Building the Brooklyn Bridge was hard enough. Rebuilding it out of typefaces has taken Cameron Moll, a designer and lecturer, an insane amount of dedication, meticulousness, and know-how. His typographically re-imagining of the storied New York landmark is the latest in a series of projects rendering world monuments in letters. Before the bridge, he tackled the Coliseum in Rome. “I did the first one, the Salt Lake Temple in Utah, basically as a challenge to see if I could convert something into type,” he told me in an email.
Moll is a digital expert who works with the latest image-making computer software—he uses Adobe Illustrator for these projects—but that doesn’t make the intricate workmanship much easier. “Some characters can be copied and pasted from previously completed sections, but probably 70 to 80 percent of the characters you see in the artwork are positioned, sized, and rotated one by one," he said. "It's extremely tedious, and I can do only about an hour at a time. My eyes literally go bonkers if I stretch it out any longer.”
At the end of every design session, Moll prints out his work to ensure its accuracy. “When the artwork hangs on someone's wall, it needs to looks great up close,” he wrote, “but it also has to look like the building or structure from far away. Printing allows me to inspect close-up details, as well as stand back and assess the piece from a distance.”
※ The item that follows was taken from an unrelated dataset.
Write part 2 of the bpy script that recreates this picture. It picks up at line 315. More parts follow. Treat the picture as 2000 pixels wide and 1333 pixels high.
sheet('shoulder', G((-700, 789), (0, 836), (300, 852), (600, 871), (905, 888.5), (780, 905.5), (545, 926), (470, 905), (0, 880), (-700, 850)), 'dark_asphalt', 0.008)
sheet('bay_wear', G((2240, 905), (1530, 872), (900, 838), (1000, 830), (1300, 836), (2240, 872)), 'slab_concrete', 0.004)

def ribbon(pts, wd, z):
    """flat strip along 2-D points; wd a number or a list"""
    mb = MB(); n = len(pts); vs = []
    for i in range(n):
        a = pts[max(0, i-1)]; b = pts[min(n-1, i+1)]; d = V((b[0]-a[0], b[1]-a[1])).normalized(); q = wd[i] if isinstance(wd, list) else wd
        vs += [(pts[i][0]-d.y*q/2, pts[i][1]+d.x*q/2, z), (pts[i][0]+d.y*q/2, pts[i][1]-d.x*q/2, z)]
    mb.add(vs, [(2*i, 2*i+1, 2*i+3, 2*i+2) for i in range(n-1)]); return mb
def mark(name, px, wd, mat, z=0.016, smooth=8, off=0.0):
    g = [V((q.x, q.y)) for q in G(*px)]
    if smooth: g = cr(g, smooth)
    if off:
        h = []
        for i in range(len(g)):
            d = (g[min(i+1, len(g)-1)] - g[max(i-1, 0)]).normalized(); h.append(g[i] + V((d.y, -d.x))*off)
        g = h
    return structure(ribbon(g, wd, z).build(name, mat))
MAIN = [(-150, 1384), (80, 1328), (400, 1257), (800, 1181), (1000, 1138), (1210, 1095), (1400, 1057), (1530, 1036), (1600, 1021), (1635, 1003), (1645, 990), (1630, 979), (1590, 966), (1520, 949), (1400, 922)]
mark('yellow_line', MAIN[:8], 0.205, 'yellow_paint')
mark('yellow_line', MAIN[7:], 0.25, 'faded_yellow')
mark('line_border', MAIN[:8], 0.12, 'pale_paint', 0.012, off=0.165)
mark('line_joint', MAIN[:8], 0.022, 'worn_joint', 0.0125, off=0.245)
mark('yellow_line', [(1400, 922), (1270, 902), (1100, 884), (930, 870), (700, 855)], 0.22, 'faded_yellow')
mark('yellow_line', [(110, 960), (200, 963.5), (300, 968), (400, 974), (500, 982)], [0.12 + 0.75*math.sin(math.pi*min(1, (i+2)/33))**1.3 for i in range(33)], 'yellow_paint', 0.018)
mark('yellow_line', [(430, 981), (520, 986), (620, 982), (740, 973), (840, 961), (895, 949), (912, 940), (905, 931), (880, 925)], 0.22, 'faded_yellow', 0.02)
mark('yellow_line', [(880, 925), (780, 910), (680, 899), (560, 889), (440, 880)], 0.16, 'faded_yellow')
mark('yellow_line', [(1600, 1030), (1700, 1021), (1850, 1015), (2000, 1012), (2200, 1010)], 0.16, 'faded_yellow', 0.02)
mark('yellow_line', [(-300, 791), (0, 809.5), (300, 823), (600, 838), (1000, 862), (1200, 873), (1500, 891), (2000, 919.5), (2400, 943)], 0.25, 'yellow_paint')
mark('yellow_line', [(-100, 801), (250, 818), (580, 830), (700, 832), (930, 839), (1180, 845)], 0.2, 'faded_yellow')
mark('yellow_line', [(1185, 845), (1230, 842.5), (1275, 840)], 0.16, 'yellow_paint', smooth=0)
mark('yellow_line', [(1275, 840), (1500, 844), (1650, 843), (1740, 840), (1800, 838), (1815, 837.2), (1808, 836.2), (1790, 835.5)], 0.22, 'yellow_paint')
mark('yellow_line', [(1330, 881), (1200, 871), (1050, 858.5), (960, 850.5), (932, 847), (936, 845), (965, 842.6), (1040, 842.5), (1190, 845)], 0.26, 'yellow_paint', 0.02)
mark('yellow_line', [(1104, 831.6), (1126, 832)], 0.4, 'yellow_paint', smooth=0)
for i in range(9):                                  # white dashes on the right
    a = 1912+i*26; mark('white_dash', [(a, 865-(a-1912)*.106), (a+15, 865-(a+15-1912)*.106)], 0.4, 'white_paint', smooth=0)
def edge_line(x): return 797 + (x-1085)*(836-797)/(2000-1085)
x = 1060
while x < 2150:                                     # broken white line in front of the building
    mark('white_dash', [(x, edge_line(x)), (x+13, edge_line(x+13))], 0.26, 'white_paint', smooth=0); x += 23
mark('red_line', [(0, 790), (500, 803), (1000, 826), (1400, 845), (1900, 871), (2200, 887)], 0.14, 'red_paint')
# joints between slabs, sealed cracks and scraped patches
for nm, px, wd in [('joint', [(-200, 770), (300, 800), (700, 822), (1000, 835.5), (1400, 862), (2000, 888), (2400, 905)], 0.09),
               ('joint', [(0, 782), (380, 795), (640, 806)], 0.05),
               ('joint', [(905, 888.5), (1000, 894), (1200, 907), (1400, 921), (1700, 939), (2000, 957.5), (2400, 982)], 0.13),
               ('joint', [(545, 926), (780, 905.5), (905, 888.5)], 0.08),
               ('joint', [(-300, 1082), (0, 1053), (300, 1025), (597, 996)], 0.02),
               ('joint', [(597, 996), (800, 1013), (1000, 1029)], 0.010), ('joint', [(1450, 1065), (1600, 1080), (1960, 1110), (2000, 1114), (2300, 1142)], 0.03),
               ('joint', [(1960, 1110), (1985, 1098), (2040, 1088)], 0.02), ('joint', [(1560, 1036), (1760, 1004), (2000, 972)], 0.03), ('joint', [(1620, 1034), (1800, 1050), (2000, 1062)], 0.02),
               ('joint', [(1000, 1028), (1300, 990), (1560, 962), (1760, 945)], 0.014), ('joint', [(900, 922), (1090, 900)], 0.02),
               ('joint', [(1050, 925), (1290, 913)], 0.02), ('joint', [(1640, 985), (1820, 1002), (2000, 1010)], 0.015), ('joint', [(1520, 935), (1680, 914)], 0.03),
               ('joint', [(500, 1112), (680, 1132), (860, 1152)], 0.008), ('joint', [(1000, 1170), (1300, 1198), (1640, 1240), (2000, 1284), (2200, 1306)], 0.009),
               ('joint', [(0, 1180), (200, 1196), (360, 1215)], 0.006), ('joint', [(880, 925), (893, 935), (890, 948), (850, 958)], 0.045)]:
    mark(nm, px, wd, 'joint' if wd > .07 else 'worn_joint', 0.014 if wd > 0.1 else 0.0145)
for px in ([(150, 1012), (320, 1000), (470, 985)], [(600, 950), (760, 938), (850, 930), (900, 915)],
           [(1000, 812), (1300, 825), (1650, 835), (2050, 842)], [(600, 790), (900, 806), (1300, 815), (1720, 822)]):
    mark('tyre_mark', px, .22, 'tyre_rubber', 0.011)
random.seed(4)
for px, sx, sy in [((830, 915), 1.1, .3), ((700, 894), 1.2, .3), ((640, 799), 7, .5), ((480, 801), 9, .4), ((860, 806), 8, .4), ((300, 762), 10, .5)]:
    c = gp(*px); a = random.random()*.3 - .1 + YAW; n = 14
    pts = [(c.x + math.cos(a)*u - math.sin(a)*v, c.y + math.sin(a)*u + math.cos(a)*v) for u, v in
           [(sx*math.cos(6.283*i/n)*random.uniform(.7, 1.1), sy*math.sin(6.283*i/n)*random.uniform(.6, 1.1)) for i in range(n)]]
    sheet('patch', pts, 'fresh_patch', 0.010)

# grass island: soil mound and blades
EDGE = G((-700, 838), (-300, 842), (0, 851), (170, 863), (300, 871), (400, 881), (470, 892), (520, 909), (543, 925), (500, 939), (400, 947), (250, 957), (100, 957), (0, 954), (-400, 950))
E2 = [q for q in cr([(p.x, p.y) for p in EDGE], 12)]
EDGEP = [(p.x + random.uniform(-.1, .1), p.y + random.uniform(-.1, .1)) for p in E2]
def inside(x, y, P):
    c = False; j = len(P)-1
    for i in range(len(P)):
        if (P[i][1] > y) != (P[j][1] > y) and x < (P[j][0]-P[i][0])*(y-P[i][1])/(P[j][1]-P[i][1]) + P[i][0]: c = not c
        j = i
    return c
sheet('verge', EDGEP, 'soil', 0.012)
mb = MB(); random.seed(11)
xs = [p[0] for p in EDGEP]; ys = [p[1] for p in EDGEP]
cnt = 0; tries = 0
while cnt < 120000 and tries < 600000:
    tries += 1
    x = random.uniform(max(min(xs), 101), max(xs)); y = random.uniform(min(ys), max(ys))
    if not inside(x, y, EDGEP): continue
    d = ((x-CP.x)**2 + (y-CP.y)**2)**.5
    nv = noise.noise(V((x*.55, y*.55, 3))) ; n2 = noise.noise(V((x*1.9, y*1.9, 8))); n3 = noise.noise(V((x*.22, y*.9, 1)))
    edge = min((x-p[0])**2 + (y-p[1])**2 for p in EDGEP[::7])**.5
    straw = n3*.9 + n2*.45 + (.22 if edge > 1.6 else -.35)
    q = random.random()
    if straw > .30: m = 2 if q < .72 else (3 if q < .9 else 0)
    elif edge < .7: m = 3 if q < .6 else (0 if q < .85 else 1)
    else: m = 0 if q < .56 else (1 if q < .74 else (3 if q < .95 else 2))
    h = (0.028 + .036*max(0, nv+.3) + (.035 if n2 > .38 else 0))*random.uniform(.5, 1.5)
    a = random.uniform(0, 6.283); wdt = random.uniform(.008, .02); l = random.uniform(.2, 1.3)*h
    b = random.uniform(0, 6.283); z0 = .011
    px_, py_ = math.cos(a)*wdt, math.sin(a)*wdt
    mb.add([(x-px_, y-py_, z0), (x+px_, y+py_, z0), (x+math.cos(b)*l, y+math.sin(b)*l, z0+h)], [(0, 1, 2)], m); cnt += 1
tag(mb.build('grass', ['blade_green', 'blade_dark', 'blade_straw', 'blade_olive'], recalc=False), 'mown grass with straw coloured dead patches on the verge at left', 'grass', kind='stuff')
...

Moll works with digitized fonts that are historically related to the periods of the structures. For the Brooklyn Bridge he used a Font Bureau typeface called Antique Condensed that's extremely close to a specimen of type from when the bridge was completed in 1883. For his rendering of the Coliseum, in addition to Frederic Goudy's version of the classic Trajan, Moll digitized several glyphs based on the work of Italian calligrapher M. Giovambattista Palatino, which are used throughout the artwork.